I really enjoyed R.A. Sheats’ biography of Pierre Viret. Many people do not know who Viret is, but in fact, he is a giant in the Reformation! He was a great friend of Calvin and truly instrumental in standing against the Roman Catholic Church. Viret’s strong convictions of grace, faith, and the Word of God grabs at my own zeal every time I hear his name mentioned. Sheats’ biography is one that I recommend to every person interested in the Reformation.

Another great biography that has influenced my faith is Daws by Betty Skinner. This biography really helped me trust in the promises of God. It was great for my faith and definitely worth grabbing if you have not read it.

If you were sitting down with a fellow believer and they asked for your top five book recommendations on Christian living, what would they be?

I would start them off with a favorite of mine! Jerry Bridges’ Pursuit of Holiness is a go-to in my mind in regards to Christian living. No other book “gets it” quite like this one.

I would also include these 4:

  • Knowing Christ by Mark Jones
  • The Hole in our Holiness by Kevin DeYoung
  • Why We Love the Church by Kevin DeYoung
  • Spiritual Disciplines for the Christian Life by Donald Whitney

You will notice that there are two books here by the same author, Kevin DeYoung. I think that DeYoung communicates so many great truths in his books with the ultimate goal of being an easier read for the laymen and deep enough for the greatest theologian. I truly appreciate the way that he articulates things like holiness, the Church, salvation, etc.

What books have molded how you serve and lead others in the gospel?

A book on ministry that has left me full of humility, fear, and joy (yes, all at the same time) is Paul David Tripp’s Dangerous Calling. I buy probably ten copies of this book a year and give them away to pastors and ministry leaders who have never read it. It is that good!

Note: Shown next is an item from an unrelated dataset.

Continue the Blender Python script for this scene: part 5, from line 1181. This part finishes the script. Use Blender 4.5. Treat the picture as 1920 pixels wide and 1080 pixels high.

In my Presbyterian context, Sean Michael Lucas wrote a book called On Being Presbyterian that highlights the theological, practical, and historical staples of the Presbyterian faith. It is a great read for Presbyterian pastors, ministry leaders, and laymen. It has truly shaped the way I explain Presbyterian distinctives in my own ministry.

Lastly, Mark Dever’s Nine Marks of a Healthy Church and Kevin DeYoung’s Mission of the Church have really shaped my views of the universal Church and the local church. My love for Christ’s bride has grown tremendously through these two books and I cannot recommend them enough.

Finally, let’s conclude with this question. What are you learning about life and daily following Jesus?

I have really been studying, reading, and falling more in love with the old reformed creeds and confessions throughout church history.  Mathew Sims’ book We Believe has been instrumental in my studying and personal worship. Alongside this, my current read, The Good News We Almost Forgot (DeYoung) has been amazing while digging through these catechisms.

Seeing how these confessions and catechisms walk us through our faith is humbling and a great means of comfort for me. Also, it reminds me of the great historicity of our faith – being encouraged by the forefathers of my faith.

Also, I have been learning that the Means of Grace – preaching, prayer, and fellowship – is instrumental to my faith. Finding joys in these gifts from God has changed my life and changed the way I do ministry. We can truly rely on the work of God, which takes great pressure off of me as a shepherd of God’s flock. I will constantly fail, but God and his work never fails.